■ Exercise objective ■
Restate all of the data exactly.

:: Raw data ::

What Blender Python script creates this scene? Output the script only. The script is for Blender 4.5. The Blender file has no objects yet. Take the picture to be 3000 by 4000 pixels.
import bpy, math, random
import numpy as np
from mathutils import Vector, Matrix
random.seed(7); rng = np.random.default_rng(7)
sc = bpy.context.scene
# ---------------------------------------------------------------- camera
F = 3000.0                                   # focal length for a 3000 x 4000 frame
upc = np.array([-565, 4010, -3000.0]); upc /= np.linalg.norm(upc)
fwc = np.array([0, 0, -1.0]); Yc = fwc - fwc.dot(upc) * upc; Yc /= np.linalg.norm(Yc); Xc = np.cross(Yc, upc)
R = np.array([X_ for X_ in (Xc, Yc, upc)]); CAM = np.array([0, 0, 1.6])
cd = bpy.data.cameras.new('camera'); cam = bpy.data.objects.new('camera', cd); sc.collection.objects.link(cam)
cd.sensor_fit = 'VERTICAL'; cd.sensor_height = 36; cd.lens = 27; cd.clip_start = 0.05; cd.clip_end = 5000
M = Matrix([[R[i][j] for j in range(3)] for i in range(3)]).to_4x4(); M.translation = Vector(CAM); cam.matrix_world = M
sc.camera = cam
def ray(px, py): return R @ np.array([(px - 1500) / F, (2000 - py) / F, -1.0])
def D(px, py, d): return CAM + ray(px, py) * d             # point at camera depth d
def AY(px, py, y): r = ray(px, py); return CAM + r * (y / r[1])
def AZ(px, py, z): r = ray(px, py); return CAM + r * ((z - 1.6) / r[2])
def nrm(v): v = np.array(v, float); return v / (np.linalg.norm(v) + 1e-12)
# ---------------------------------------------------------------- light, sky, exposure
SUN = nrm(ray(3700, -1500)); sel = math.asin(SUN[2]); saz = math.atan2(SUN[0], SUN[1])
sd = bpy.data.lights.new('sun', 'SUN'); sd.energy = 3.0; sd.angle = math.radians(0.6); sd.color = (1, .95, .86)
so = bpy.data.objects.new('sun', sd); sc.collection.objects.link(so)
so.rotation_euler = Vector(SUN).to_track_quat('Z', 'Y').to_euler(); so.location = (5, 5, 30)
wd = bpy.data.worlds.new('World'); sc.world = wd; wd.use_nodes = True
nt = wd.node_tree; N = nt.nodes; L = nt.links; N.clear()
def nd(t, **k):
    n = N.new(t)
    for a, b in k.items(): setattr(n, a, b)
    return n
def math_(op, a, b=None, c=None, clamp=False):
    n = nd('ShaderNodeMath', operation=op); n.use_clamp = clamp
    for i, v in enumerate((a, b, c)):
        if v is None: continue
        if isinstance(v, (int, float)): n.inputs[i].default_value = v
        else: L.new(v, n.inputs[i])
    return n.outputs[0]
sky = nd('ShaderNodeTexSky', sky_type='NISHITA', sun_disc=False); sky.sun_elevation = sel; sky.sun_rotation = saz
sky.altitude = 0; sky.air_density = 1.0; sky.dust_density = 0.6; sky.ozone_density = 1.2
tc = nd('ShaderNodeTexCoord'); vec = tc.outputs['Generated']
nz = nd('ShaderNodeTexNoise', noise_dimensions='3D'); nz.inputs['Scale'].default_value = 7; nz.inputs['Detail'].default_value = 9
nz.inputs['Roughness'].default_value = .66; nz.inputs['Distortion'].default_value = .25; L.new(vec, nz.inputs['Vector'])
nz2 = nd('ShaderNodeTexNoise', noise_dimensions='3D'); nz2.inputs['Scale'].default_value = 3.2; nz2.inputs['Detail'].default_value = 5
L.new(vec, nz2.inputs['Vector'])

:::

■ Output of the exercise ■
What Blender Python script creates this scene? Output the script only. The script is for Blender 4.5. The Blender file has no objects yet. Take the picture to be 3000 by 4000 pixels.
import bpy, math, random
import numpy as np
from mathutils import Vector, Matrix
random.seed(7); rng = np.random.default_rng(7)
sc = bpy.context.scene
# ---------------------------------------------------------------- camera
F = 3000.0                                   # focal length for a 3000 x 4000 frame
upc = np.array([-565, 4010, -3000.0]); upc /= np.linalg.norm(upc)
fwc = np.array([0, 0, -1.0]); Yc = fwc - fwc.dot(upc) * upc; Yc /= np.linalg.norm(Yc); Xc = np.cross(Yc, upc)
R = np.array([X_ for X_ in (Xc, Yc, upc)]); CAM = np.array([0, 0, 1.6])
cd = bpy.data.cameras.new('camera'); cam = bpy.data.objects.new('camera', cd); sc.collection.objects.link(cam)
cd.sensor_fit = 'VERTICAL'; cd.sensor_height = 36; cd.lens = 27; cd.clip_start = 0.05; cd.clip_end = 5000
M = Matrix([[R[i][j] for j in range(3)] for i in range(3)]).to_4x4(); M.translation = Vector(CAM); cam.matrix_world = M
sc.camera = cam
def ray(px, py): return R @ np.array([(px - 1500) / F, (2000 - py) / F, -1.0])
def D(px, py, d): return CAM + ray(px, py) * d             # point at camera depth d
def AY(px, py, y): r = ray(px, py); return CAM + r * (y / r[1])
def AZ(px, py, z): r = ray(px, py); return CAM + r * ((z - 1.6) / r[2])
def nrm(v): v = np.array(v, float); return v / (np.linalg.norm(v) + 1e-12)
# ---------------------------------------------------------------- light, sky, exposure
SUN = nrm(ray(3700, -1500)); sel = math.asin(SUN[2]); saz = math.atan2(SUN[0], SUN[1])
sd = bpy.data.lights.new('sun', 'SUN'); sd.energy = 3.0; sd.angle = math.radians(0.6); sd.color = (1, .95, .86)
so = bpy.data.objects.new('sun', sd); sc.collection.objects.link(so)
so.rotation_euler = Vector(SUN).to_track_quat('Z', 'Y').to_euler(); so.location = (5, 5, 30)
wd = bpy.data.worlds.new('World'); sc.world = wd; wd.use_nodes = True
nt = wd.node_tree; N = nt.nodes; L = nt.links; N.clear()
def nd(t, **k):
    n = N.new(t)
    for a, b in k.items(): setattr(n, a, b)
    return n
def math_(op, a, b=None, c=None, clamp=False):
    n = nd('ShaderNodeMath', operation=op); n.use_clamp = clamp
    for i, v in enumerate((a, b, c)):
        if v is None: continue
        if isinstance(v, (int, float)): n.inputs[i].default_value = v
        else: L.new(v, n.inputs[i])
    return n.outputs[0]
sky = nd('ShaderNodeTexSky', sky_type='NISHITA', sun_disc=False); sky.sun_elevation = sel; sky.sun_rotation = saz
sky.altitude = 0; sky.air_density = 1.0; sky.dust_density = 0.6; sky.ozone_density = 1.2
tc = nd('ShaderNodeTexCoord'); vec = tc.outputs['Generated']
nz = nd('ShaderNodeTexNoise', noise_dimensions='3D'); nz.inputs['Scale'].default_value = 7; nz.inputs['Detail'].default_value = 9
nz.inputs['Roughness'].default_value = .66; nz.inputs['Distortion'].default_value = .25; L.new(vec, nz.inputs['Vector'])
nz2 = nd('ShaderNodeTexNoise', noise_dimensions='3D'); nz2.inputs['Scale'].default_value = 3.2; nz2.inputs['Detail'].default_value = 5
L.new(vec, nz2.inputs['Vector'])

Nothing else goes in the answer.